Aim of the task: Wherever the string "picture" appears, copy the whole line.

Supplied information:
------------------------------------------------------------

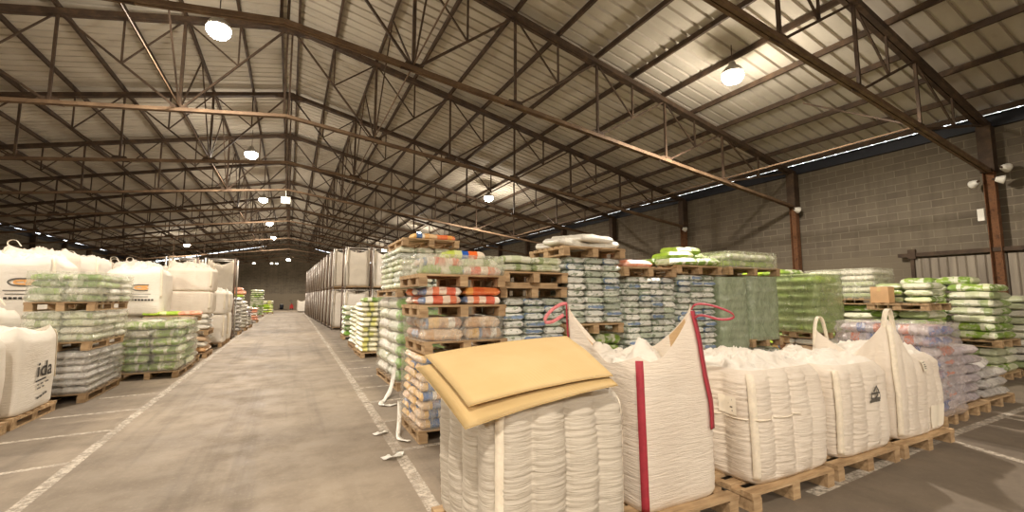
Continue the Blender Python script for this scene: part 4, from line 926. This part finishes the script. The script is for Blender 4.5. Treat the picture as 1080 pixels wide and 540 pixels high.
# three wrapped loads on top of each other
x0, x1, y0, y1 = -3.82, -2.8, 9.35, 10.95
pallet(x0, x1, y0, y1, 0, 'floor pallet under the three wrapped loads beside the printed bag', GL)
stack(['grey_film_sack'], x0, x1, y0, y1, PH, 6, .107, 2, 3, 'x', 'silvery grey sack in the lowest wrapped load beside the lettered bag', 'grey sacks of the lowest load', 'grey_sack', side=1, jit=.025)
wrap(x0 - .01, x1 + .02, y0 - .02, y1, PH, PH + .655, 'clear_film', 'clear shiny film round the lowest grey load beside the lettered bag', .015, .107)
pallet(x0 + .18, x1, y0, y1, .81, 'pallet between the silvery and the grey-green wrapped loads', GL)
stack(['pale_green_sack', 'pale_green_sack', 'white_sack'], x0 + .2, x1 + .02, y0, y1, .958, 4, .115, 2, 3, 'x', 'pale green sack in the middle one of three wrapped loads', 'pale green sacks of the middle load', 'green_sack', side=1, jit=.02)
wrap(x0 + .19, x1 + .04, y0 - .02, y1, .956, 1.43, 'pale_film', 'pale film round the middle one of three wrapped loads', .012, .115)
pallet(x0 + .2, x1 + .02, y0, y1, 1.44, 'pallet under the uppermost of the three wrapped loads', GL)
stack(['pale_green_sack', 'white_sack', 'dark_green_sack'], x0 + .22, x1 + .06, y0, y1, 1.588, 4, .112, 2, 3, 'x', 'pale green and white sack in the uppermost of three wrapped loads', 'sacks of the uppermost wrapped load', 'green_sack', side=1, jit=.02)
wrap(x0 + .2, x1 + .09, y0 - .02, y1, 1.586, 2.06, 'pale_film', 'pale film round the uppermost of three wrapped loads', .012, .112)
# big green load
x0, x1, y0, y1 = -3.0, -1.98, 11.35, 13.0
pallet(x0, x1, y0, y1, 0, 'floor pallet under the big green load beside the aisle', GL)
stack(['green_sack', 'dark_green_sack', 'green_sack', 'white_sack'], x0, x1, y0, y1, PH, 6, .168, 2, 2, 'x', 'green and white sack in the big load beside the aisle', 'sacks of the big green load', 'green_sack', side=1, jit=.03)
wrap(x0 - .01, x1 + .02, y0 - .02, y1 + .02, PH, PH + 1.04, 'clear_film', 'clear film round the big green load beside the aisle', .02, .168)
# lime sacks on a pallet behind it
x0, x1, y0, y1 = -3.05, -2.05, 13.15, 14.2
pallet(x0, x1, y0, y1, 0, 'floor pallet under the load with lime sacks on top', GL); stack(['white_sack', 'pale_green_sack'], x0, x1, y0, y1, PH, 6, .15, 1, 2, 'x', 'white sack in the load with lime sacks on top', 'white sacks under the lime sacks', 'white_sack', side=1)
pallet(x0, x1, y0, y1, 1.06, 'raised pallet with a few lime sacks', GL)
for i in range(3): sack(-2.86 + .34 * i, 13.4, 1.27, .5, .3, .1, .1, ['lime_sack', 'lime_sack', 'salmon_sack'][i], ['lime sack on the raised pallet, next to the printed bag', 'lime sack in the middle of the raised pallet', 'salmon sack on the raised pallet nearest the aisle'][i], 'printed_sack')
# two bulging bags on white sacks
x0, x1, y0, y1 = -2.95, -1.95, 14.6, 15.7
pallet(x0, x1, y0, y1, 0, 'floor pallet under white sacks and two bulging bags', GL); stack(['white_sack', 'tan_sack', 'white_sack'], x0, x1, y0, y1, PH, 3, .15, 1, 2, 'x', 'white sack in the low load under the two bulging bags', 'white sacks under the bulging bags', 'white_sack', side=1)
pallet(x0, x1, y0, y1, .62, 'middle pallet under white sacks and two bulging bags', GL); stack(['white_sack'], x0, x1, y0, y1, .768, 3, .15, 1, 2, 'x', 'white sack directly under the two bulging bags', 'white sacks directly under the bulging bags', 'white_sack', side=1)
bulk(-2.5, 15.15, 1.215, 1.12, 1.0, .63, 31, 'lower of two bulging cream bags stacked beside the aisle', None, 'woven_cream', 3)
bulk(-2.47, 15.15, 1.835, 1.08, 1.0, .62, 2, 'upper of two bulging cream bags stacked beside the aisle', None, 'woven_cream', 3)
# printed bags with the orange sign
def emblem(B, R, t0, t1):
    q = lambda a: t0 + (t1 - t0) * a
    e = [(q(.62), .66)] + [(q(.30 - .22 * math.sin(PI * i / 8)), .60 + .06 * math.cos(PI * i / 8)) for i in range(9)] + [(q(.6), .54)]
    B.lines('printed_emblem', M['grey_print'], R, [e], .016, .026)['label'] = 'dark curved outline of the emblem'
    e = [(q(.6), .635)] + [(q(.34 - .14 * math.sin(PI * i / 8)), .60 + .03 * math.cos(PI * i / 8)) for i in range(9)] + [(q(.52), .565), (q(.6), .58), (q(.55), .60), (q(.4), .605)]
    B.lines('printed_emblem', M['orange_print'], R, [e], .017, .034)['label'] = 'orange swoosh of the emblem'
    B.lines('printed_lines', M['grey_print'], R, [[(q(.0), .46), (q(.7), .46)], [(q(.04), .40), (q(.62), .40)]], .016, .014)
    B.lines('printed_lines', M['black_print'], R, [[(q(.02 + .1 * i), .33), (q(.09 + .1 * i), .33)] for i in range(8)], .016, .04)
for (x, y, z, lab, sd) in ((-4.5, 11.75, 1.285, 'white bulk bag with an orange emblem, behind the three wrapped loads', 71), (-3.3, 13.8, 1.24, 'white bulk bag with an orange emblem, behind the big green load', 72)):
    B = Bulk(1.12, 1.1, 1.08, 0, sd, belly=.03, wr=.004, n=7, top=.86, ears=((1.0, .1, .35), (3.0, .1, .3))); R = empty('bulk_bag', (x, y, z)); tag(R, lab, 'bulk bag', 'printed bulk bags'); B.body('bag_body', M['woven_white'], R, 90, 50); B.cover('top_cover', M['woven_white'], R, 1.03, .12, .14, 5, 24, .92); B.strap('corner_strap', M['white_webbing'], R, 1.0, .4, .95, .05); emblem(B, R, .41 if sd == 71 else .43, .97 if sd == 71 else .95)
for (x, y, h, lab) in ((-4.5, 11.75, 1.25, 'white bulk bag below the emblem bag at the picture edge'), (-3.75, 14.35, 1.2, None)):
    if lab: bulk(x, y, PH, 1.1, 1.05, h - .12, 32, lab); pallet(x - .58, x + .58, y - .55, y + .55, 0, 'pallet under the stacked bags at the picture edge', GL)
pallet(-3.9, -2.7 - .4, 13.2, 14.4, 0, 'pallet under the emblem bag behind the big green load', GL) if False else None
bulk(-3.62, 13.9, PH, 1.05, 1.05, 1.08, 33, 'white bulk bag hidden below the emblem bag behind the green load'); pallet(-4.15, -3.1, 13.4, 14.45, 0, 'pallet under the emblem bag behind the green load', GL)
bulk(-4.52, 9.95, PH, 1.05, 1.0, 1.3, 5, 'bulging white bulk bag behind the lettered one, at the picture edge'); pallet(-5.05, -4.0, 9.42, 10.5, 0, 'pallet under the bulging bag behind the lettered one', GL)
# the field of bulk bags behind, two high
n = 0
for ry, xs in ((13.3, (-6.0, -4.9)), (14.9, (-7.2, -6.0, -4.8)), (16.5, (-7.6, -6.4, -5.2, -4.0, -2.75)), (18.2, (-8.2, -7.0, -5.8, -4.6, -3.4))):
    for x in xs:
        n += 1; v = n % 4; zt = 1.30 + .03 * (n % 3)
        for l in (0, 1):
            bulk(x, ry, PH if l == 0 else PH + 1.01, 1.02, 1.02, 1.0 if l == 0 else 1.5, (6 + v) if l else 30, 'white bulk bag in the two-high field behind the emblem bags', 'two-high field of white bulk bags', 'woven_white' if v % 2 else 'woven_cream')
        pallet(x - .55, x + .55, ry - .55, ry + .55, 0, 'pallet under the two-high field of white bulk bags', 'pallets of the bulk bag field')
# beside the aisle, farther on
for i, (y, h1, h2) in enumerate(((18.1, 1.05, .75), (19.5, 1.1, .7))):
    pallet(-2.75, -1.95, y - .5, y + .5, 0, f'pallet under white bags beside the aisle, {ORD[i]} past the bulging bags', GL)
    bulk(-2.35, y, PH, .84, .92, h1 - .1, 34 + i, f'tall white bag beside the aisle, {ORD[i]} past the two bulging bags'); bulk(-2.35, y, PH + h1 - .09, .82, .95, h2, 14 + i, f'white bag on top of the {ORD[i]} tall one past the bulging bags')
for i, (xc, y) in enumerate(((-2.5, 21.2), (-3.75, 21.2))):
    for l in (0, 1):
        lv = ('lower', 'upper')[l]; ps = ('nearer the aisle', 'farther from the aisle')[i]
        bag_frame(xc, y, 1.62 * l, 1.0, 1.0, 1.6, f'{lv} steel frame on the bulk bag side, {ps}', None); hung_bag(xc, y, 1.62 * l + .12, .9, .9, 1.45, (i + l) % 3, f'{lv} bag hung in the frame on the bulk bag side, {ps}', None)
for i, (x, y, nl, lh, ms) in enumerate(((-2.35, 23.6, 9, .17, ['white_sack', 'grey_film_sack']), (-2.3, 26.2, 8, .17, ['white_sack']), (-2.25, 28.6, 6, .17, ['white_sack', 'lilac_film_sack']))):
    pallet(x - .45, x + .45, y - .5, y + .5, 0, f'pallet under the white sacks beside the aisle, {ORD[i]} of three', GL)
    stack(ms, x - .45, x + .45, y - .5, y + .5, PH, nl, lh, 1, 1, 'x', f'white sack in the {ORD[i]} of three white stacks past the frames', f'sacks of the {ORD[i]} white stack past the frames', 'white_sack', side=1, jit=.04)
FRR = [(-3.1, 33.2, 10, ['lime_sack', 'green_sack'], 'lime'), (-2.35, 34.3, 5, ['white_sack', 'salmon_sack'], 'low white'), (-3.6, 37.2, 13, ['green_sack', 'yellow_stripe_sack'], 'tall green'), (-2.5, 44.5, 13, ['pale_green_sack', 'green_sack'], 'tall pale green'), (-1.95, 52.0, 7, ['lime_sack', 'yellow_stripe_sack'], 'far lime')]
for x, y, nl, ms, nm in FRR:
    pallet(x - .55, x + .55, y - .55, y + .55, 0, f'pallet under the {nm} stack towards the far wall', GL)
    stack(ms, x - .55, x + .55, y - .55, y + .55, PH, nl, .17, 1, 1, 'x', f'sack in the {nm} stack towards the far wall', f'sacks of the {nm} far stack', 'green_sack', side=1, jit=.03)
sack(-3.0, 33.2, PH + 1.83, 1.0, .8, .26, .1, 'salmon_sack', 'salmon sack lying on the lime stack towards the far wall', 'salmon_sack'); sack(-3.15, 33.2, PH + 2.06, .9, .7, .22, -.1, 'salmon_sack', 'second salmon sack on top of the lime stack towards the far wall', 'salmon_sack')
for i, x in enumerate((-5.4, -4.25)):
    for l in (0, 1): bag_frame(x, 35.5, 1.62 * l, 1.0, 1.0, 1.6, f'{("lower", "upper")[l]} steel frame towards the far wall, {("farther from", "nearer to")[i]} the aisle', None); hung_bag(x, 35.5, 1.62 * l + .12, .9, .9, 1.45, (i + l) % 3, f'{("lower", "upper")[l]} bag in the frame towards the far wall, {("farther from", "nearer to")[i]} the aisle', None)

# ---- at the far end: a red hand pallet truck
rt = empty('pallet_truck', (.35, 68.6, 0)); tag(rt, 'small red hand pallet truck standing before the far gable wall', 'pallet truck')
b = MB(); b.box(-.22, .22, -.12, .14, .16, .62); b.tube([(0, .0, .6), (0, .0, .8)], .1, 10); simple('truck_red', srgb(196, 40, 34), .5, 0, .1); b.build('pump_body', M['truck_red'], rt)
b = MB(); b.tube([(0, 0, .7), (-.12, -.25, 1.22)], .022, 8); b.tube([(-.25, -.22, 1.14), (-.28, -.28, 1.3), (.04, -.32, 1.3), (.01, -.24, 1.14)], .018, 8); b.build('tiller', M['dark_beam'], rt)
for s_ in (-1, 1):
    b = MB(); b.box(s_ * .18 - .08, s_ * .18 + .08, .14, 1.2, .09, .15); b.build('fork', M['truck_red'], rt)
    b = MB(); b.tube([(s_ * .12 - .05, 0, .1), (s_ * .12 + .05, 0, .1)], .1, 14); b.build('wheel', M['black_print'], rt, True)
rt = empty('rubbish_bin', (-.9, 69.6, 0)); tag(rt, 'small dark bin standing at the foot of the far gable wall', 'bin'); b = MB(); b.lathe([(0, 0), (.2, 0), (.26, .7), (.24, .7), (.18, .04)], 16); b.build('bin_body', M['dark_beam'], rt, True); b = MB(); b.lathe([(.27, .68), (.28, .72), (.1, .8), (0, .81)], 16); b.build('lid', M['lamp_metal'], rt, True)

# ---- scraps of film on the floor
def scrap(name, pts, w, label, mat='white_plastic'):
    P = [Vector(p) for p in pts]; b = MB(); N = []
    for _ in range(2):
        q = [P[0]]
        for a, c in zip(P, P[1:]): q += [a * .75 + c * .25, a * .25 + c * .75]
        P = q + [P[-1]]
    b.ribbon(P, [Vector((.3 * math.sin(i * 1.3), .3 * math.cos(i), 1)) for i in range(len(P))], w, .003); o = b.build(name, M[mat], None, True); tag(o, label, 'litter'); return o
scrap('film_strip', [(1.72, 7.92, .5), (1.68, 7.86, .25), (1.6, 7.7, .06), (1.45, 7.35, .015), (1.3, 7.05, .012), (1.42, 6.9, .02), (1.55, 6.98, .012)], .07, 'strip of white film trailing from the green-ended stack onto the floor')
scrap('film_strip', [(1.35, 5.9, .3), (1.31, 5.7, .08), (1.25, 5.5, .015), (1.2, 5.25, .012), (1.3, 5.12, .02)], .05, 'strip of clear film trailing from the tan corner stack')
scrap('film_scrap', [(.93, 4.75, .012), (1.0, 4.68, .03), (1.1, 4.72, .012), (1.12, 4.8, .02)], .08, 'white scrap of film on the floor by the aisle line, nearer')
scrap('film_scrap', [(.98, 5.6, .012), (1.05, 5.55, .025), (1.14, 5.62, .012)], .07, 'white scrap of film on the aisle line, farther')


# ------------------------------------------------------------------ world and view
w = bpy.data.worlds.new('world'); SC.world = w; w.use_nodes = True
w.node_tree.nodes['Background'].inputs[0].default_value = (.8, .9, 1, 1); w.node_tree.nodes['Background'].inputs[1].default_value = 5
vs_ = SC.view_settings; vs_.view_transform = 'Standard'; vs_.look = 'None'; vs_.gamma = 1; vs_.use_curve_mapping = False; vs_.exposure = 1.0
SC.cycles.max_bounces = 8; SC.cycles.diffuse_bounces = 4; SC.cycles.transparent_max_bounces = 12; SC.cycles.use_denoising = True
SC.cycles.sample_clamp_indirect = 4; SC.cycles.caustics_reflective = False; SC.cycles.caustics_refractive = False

------------------------------------------------------------

Solution to this exercise:
Continue the Blender Python script for this scene: part 4, from line 926. This part finishes the script. The script is for Blender 4.5. Treat the picture as 1080 pixels wide and 540 pixels high.
for (x, y, h, lab) in ((-4.5, 11.75, 1.25, 'white bulk bag below the emblem bag at the picture edge'), (-3.75, 14.35, 1.2, None)):
    if lab: bulk(x, y, PH, 1.1, 1.05, h - .12, 32, lab); pallet(x - .58, x + .58, y - .55, y + .55, 0, 'pallet under the stacked bags at the picture edge', GL)
bulk(-4.52, 9.95, PH, 1.05, 1.0, 1.3, 5, 'bulging white bulk bag behind the lettered one, at the picture edge'); pallet(-5.05, -4.0, 9.42, 10.5, 0, 'pallet under the bulging bag behind the lettered one', GL)